RIGHT FROM THE BEGINNING

By

Pub Date: May 1st, 1988
Publisher: Little, Brown

Buchanan (Conservative Votes, Liberal Victories, 1975), once called the pit bull of the American right, has composed a graceful and affecting tribute to the people, places, and institutions that molded him. Washington, D.C., is Buchanan's home town. He was born there in 1938, the third son of a closely knit Catholic family that eventually included nine children--seven boys and two girls. Enjoined by an accountant father to stand up for their beliefs and faith, the brothers were educated by demanding Jesuits at parochial schools. Pat came of age with a healthy respect for authority, a love of learning and an aggressive streak for which team sports provided only a partial outlet. Owing to disciplinary scrapes, it took Buchanan five years to get through Georgetown. He graduated with honors, though, and won a scholarship at Columbia's School of Journalism. Exposed to a wider world as well as more challenging acquaintances in New York City, the author found he could defend the traditional (if unfashionable) values that had nurtured him. After Columbia, Buchanan roamed even further afield, gaining a job with the St. Louis Globe-Democrat. During his three upwardly mobile years at this Whiggish outpost, he learned the newspaper business and became an effective editorialist.
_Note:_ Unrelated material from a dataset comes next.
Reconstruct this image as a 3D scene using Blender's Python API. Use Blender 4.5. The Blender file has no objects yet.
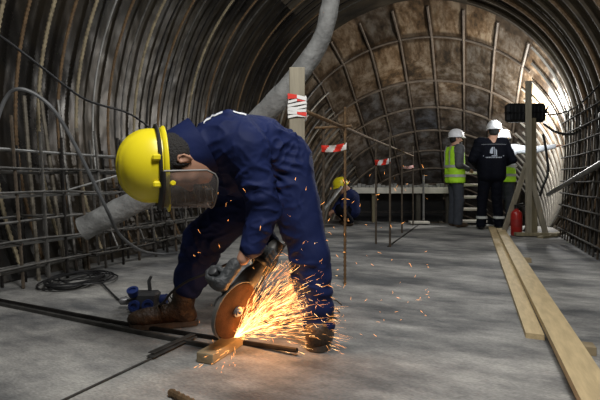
import bpy, math, random
import numpy as np
from mathutils import Vector, Matrix, noise
from mathutils.bvhtree import BVHTree
random.seed(7)
PI = math.pi
COL = bpy.context.scene.collection
SC = bpy.context.scene
V = Vector
# ------------------------------------------------------------------ camera frame
TH = math.radians(19.6); FPX = 467.0; HC = 0.80; HOR = 180.0
CAM = V((0, 0, HC)); CF = V((-math.sin(TH), math.cos(TH), 0)); CR = V((math.cos(TH), math.sin(TH), 0)); CU = V((0, 0, 1))
def at(px, py, d):
    return CAM + d * (CF + CR * ((px - 300) / FPX) + CU * ((HOR - py) / FPX))
def fl(px, py, z=0.0):
    return at(px, py, (HC - z) * FPX / (py - HOR))
TX, TZ, TR = -1.0, 1.40, 2.75          # tunnel axis and radius

# ------------------------------------------------------------------ materials
def nt(name):
    m = bpy.data.materials.new(name); m.use_nodes = True
    n = m.node_tree.nodes; l = m.node_tree.links
    return m, n, l, n['Principled BSDF']
def mat(name, col, rough=0.6, metal=0.0, var=0.25, scale=12.0, bump=0.0, bscale=None, col2=None, stretch=None, rvar=0.0, spec=None):
    m, n, l, b = nt(name)
    tc = n.new('ShaderNodeTexCoord'); mp = n.new('ShaderNodeMapping')
    l.new(tc.outputs['Object'], mp.inputs[0])
    if stretch: mp.inputs['Scale'].default_value = stretch
    no = n.new('ShaderNodeTexNoise'); no.inputs['Scale'].default_value = scale; no.inputs['Detail'].default_value = 6
    l.new(mp.outputs[0], no.inputs['Vector'])
    cr = n.new('ShaderNodeValToRGB')
    c2 = col2 if col2 else tuple(c * (1 - var) for c in col)
    cr.color_ramp.elements[0].color = (*c2, 1); cr.color_ramp.elements[1].color = (*col, 1)
    cr.color_ramp.elements[0].position = 0.35; cr.color_ramp.elements[1].position = 0.65
    l.new(no.outputs[0], cr.inputs[0]); l.new(cr.outputs[0], b.inputs['Base Color'])
    b.inputs['Roughness'].default_value = rough; b.inputs['Metallic'].default_value = metal
    if spec is not None: b.inputs['Specular IOR Level'].default_value = spec
    if rvar:
        mr = n.new('ShaderNodeMapRange'); mr.inputs[3].default_value = rough - rvar; mr.inputs[4].default_value = rough + rvar
        l.new(no.outputs[0], mr.inputs[0]); l.new(mr.outputs[0], b.inputs['Roughness'])
    if bump:
        n2 = n.new('ShaderNodeTexNoise'); n2.inputs['Scale'].default_value = bscale or scale * 2; n2.inputs['Detail'].default_value = 4
        l.new(mp.outputs[0], n2.inputs['Vector'])
        bp = n.new('ShaderNodeBump'); bp.inputs['Strength'].default_value = bump; bp.inputs['Distance'].default_value = 0.02
        l.new(n2.outputs[0], bp.inputs['Height']); l.new(bp.outputs[0], b.inputs['Normal'])
    return m
def emis(name, col, s):
    m, n, l, b = nt(name)
    b.inputs['Base Color'].default_value = (*col, 1); b.inputs['Emission Color'].default_value = (*col, 1); b.inputs['Emission Strength'].default_value = s
    return m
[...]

By 1965, Buchanan felt ready to participate in rather than simply continent on government, so he sought and secured employment with Richard Nixon. At this point, the author slips away, leaving a vivid, resonant record of the influences that have made him an articulate, partisan spokesman for the conservative cause. Apart from occasional asides and a couple of concluding polemics, Buchanan makes no systematic effort to argue the case for conservatism. Nor does he dwell on either his years with ex-President Nixon or a noisy tour of duty, in the Reagan White House. Nonetheless, by the time most readers realize that Buchanan is saving the eventful post-1966 period of his life ""for the next book, not this one,"" they'll have been hooked by his evocative reminiscences of domestic (riot political) ties and virtues from the Eisenhower era.